== Work to do ==
Could the lines from the start of the data through the line with "sc.camera = cam" be set down exactly, with no pictures among them?

== Data section ==

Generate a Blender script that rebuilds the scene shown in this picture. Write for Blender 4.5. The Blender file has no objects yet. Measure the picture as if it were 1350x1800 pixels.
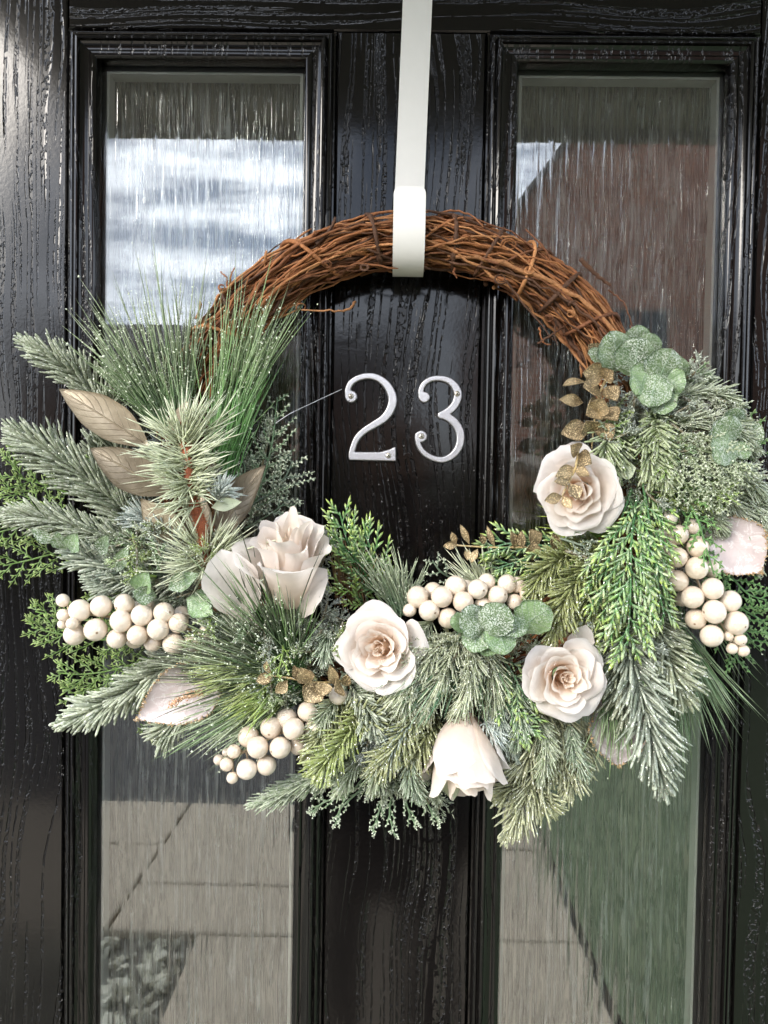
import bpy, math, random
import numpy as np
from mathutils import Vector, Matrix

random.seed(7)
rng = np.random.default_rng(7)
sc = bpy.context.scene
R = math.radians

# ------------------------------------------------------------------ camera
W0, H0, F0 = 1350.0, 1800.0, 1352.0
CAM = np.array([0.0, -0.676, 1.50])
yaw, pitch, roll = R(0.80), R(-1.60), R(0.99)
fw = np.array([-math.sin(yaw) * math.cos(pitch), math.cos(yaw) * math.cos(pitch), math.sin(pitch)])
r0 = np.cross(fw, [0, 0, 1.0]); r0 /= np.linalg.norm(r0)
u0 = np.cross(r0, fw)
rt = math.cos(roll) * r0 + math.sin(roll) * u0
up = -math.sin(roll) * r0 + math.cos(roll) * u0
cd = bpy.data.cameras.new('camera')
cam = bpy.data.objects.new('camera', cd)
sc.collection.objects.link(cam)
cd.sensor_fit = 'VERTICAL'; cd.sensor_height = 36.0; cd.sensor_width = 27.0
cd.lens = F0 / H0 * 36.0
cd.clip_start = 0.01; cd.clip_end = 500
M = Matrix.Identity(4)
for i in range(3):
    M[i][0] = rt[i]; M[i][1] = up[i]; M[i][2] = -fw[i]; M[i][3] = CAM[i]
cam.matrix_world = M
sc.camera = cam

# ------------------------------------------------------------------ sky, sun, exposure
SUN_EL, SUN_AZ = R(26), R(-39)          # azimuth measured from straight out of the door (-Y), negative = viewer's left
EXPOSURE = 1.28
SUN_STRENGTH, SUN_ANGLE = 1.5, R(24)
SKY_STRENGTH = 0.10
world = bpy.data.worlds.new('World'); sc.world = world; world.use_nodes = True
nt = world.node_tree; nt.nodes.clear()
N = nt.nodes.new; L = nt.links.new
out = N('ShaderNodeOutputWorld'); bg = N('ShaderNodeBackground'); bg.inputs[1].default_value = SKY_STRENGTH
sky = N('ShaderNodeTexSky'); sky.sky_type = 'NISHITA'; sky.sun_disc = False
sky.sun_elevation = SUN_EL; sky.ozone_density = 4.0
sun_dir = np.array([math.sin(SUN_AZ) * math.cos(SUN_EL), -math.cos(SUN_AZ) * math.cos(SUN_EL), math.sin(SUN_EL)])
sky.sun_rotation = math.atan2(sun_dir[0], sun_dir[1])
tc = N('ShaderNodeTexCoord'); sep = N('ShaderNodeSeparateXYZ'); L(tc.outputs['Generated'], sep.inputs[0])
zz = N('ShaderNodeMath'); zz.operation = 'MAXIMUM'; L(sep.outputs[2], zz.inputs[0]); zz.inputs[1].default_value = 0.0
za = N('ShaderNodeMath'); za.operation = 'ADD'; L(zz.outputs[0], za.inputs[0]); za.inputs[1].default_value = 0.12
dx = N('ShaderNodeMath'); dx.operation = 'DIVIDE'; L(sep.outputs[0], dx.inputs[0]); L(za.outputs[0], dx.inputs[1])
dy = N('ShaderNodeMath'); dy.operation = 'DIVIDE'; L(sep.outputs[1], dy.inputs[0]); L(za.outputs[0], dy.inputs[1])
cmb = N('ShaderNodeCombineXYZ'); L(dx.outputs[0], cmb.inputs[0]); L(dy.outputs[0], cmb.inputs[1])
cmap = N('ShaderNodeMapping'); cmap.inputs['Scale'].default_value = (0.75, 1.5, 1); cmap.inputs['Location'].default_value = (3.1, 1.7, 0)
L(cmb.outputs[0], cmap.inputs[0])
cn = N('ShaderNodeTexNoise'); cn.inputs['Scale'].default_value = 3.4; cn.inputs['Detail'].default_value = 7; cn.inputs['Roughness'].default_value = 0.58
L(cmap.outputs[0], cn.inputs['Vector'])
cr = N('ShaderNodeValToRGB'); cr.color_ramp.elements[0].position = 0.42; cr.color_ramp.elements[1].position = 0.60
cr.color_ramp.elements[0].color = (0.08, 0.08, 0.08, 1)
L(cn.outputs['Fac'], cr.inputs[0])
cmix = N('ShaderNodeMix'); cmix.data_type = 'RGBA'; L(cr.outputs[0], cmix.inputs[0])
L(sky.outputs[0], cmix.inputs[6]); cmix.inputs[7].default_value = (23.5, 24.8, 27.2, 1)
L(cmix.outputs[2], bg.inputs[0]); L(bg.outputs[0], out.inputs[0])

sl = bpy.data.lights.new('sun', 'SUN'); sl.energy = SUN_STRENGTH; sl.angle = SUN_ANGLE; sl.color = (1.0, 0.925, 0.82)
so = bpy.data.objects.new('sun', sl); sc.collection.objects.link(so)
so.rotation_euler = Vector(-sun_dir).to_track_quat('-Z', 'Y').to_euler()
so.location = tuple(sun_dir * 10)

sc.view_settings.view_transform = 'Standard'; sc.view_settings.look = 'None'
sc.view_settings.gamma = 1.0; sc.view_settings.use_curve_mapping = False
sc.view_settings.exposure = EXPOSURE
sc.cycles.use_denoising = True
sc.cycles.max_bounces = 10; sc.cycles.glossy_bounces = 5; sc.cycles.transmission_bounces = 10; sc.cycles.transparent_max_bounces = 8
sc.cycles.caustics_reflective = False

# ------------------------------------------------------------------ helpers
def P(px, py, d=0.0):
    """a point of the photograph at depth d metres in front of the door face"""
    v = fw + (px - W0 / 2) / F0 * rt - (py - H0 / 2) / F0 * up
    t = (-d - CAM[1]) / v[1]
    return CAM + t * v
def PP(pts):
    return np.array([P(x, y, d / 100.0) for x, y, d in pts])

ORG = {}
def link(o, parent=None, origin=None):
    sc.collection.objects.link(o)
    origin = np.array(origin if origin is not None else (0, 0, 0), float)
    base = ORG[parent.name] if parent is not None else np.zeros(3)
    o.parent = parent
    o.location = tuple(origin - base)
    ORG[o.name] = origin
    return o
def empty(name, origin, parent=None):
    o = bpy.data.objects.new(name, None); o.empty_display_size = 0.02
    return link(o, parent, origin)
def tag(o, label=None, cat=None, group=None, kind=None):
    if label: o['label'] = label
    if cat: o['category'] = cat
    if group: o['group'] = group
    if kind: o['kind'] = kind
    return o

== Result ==
Generate a Blender script that rebuilds the scene shown in this picture. Write for Blender 4.5. The Blender file has no objects yet. Measure the picture as if it were 1350x1800 pixels.
import bpy, math, random
import numpy as np
from mathutils import Vector, Matrix

random.seed(7)
rng = np.random.default_rng(7)
sc = bpy.context.scene
R = math.radians

# ------------------------------------------------------------------ camera
W0, H0, F0 = 1350.0, 1800.0, 1352.0
CAM = np.array([0.0, -0.676, 1.50])
yaw, pitch, roll = R(0.80), R(-1.60), R(0.99)
fw = np.array([-math.sin(yaw) * math.cos(pitch), math.cos(yaw) * math.cos(pitch), math.sin(pitch)])
r0 = np.cross(fw, [0, 0, 1.0]); r0 /= np.linalg.norm(r0)
u0 = np.cross(r0, fw)
rt = math.cos(roll) * r0 + math.sin(roll) * u0
up = -math.sin(roll) * r0 + math.cos(roll) * u0
cd = bpy.data.cameras.new('camera')
cam = bpy.data.objects.new('camera', cd)
sc.collection.objects.link(cam)
cd.sensor_fit = 'VERTICAL'; cd.sensor_height = 36.0; cd.sensor_width = 27.0
cd.lens = F0 / H0 * 36.0
cd.clip_start = 0.01; cd.clip_end = 500
M = Matrix.Identity(4)
for i in range(3):
    M[i][0] = rt[i]; M[i][1] = up[i]; M[i][2] = -fw[i]; M[i][3] = CAM[i]
cam.matrix_world = M
sc.camera = cam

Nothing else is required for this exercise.